Soaked already to the skin, I stood under the broad leaf of a banana tree for shelter from the pounding rain. Across the road the usual duality of a local funeral proceeded.
Inside the family home across the road the body of he who was Linter Tolenna laid in state, his grief-stricken daughters gathered around his lifeless corpse, weeping and wailing.
Outside the community brought tribute in the form of taro, breadfruit, coconuts, sugar cane, rice, kettles of Kosraen soup, and slaughtered pigs.
Deaf mute Paul, a short-statured man, bailed water from the bottom of the grass pit. The dug dirt around the new grave funneled water into the grave faster than Paul and his red plastic basin could bail the water back out.
Unheard under the thundering rain, the sons and elders took turns standing in the rain and speaking to the sodden crowd.
From under a neighboring banana leaf Palikun noted that death in Piyuul is always accompanied by rain, although few could remember such a day long torrential downpour.
With the light fading from the sky unusually early due to the weather, Linter's family lifted up his body and placed him into a coffin. As an eerie green darkness fell on Piyuul, the sons and sons-in-law carried the coffin across the road to where Paul continued to valiantly bail.
Paul climbed up out of the grave, shivering in the cold rain. The rest of the extended family crossed the road and huddled in the rain next to the grave. Everyone had their arms wrapped tightly around themselves in a vain attempt to find warmth.
The coffin was placed next to the grave and a middle aged man, a son of Linter, spoke. His words came between heaving breaths of emotion. His final words trailed off into tears as his face knotted up with intense emotion. His face dissolved and softened in the dense rain. Suddenly the middle aged man was a little boy again, crying as he had not in forty years, saying goodbye to his papa. The emotions of the years melted away until only the love a boy held for his father remained.
With that memory, his father's coffin was lowered into the pit of heavy red clay.
Young men began carrying the large kettles of steaming hot soup, dispersing them around the home and along the road in the rain.
Young women in floral applique skirts and wet t-shirts came with ladles and bowls to each pot to serve Kosraen soup to the gathered throng. The giant soup pots had kept the rice, coconut milk, and pork stew burning hot despite sitting in the rain.
The young women arranged the soup bowls on trays and then filled each bowl with piping hot soup. The young women then moved through the shivering masses dispensing bowls of soup and smiles.
A demure young girl bearing a tray of soup came towards me, the heavy rain course down her brown face, her long black hair gleaming in the green dusk. With a shiver she lifted the tray towards me.
Steam rose up from the bowls as raindrops splattered into the stew. I took a bowl and thanked her as if we were at some formal outdoor party.
Young men began redistributing the tribute. Each person received a palm leaf basket with a coconut, a chunk of taro, breadfruit, a hunk of raw pork, and a long stalk of sugar cane. With the redistribution, people drifted away into the darkness with their baskets.
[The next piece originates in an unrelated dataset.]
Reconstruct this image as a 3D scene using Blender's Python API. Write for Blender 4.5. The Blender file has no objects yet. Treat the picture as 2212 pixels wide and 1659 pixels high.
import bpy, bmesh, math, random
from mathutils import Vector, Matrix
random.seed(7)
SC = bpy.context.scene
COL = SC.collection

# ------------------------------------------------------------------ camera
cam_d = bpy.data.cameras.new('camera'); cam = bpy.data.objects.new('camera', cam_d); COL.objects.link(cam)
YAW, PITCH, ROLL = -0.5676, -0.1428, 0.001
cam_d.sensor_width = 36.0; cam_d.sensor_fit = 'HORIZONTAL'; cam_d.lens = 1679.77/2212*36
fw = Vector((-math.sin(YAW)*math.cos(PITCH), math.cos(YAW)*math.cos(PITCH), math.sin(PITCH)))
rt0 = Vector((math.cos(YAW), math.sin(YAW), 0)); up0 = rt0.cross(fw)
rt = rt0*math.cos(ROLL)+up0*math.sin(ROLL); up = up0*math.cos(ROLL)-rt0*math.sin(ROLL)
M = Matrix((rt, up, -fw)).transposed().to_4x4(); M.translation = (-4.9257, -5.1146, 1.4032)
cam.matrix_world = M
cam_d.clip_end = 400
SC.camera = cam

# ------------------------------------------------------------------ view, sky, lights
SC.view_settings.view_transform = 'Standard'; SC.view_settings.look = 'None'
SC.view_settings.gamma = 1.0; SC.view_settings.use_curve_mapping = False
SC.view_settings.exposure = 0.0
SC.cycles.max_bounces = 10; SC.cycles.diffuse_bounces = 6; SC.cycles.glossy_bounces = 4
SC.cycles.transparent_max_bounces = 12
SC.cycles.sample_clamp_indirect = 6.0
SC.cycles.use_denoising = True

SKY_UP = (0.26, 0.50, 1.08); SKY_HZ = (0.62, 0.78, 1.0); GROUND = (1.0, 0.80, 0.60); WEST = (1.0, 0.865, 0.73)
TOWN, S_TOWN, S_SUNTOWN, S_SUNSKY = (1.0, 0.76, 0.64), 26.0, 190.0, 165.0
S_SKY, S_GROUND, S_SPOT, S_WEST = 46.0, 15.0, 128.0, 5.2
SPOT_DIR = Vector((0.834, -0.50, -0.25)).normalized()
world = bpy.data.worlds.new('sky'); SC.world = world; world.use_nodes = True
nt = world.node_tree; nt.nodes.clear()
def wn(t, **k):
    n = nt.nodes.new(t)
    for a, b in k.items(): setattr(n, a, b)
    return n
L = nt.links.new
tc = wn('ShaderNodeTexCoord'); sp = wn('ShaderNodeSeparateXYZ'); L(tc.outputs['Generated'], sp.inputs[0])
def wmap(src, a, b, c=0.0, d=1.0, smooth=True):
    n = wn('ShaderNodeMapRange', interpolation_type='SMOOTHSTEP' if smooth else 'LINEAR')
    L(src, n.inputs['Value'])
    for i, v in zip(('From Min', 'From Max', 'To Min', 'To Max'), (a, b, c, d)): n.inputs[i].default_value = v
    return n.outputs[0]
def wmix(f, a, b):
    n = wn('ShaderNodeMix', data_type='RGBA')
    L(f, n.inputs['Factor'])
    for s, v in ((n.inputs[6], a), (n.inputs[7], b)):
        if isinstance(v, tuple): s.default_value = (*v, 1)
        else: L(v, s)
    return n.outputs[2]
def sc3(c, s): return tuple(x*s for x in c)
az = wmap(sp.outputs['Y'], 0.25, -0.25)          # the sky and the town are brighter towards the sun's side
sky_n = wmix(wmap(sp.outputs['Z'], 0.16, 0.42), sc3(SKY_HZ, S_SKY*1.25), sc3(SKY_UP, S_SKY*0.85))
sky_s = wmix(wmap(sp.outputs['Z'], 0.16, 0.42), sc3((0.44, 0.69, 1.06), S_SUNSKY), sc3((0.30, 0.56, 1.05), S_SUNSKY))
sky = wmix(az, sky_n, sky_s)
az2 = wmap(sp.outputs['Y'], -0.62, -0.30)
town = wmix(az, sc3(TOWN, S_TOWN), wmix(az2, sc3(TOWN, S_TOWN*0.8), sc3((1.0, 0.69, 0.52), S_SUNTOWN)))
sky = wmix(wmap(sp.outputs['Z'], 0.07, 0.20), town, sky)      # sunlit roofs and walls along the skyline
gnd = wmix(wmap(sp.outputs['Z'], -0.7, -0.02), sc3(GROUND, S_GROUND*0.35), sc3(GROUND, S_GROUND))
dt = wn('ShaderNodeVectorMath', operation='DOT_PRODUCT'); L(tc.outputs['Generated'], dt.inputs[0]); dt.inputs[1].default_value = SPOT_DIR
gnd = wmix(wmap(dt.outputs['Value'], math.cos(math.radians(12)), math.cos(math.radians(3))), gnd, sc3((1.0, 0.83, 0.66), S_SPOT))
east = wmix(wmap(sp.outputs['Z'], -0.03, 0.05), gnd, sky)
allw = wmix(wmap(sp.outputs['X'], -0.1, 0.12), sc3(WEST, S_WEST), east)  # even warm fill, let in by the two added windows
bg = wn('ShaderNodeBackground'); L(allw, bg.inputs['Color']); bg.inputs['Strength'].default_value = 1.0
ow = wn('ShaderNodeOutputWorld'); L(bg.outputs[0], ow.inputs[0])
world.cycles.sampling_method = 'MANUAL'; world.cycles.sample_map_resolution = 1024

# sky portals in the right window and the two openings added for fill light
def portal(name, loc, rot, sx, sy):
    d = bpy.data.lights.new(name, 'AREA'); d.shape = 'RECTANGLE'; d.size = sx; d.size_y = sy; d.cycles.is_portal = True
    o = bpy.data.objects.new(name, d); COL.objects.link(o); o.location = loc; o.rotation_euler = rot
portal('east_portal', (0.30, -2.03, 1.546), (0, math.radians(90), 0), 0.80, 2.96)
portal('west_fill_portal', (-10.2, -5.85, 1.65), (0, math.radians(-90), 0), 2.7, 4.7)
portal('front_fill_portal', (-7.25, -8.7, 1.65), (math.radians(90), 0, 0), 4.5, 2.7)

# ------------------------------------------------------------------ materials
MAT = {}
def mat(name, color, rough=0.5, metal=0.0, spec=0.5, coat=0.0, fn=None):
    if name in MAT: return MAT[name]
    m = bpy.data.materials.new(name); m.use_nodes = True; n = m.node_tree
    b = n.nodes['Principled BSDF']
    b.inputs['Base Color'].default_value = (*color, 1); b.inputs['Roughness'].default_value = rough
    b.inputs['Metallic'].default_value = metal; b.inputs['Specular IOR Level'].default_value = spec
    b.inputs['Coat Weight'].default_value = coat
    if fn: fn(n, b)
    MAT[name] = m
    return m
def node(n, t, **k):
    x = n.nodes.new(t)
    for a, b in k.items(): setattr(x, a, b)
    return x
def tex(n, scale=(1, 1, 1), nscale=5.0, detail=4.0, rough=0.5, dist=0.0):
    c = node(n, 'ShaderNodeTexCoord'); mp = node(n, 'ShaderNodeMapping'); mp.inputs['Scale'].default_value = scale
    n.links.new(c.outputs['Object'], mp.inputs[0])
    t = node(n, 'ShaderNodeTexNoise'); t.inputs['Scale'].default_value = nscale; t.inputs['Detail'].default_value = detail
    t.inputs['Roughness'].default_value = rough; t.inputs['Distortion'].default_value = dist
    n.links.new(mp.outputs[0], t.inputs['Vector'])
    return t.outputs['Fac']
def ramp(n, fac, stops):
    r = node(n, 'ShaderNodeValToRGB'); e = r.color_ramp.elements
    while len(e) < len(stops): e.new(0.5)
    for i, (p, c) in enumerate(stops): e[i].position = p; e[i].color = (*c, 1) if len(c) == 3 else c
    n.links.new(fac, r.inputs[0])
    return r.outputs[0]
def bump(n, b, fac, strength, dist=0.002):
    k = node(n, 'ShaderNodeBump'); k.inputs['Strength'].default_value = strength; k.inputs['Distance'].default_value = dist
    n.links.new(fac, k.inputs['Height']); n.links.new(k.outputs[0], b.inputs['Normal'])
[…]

Dark water ran across the asphalt road as I carried my tribute basket and my stalk of sugar cane back home. I shuffled along slowly in the blackness lost in memories of good times I had with my own father.
The next morning another boy become father made memories with his son in the waves on the shallows of the reef in Piyuul. As Marlin clung to the boogie board, I would give him a push start in front of a small wave.
The wave would carry Marlin a short distance towards the sand and coral cobble beach. Marlin liked the rides, but got scared when at the end of one ride the wave tumbled him off the board sideways and into the water. Then the wave barrel-rolled Marlin underwater once along the reef.
Marlin regained his feet in the thigh deep water, but he had lost his nerve for the moment, tears in his eyes. We walked home for lunch hand-in-hand.
That evening Marlin regaled his cousins with the story of giant wave that tumbled him. "Vizh-vizh!" went Marlin as he mimicked the sound of the foamy wave rolling over him. He raised his arms into the air, mixing them about, while spinning under them, showing how he was violently rolled underwater. He was excited to go back the next day and do more surfing. He blamed his tumble on daddy's push and insisted on starting by himself the next day.
The next day after a few attempts to start on his own, Marlin asked me to push him. A nice wave came across the reef and I gave the board a good push. The wave picked Marlin and the board up and sent him towards the beach. The board started to turn, but this time Marlin leaned left and kept the board pointed for shore. He sailed all the way to the beach. As I watched him being carried away I knew my job in life. To give him a good push into the wave of life and happy memories of his childhood.
The above should be taken as a story. The story was modified with respect to some of the family relationships.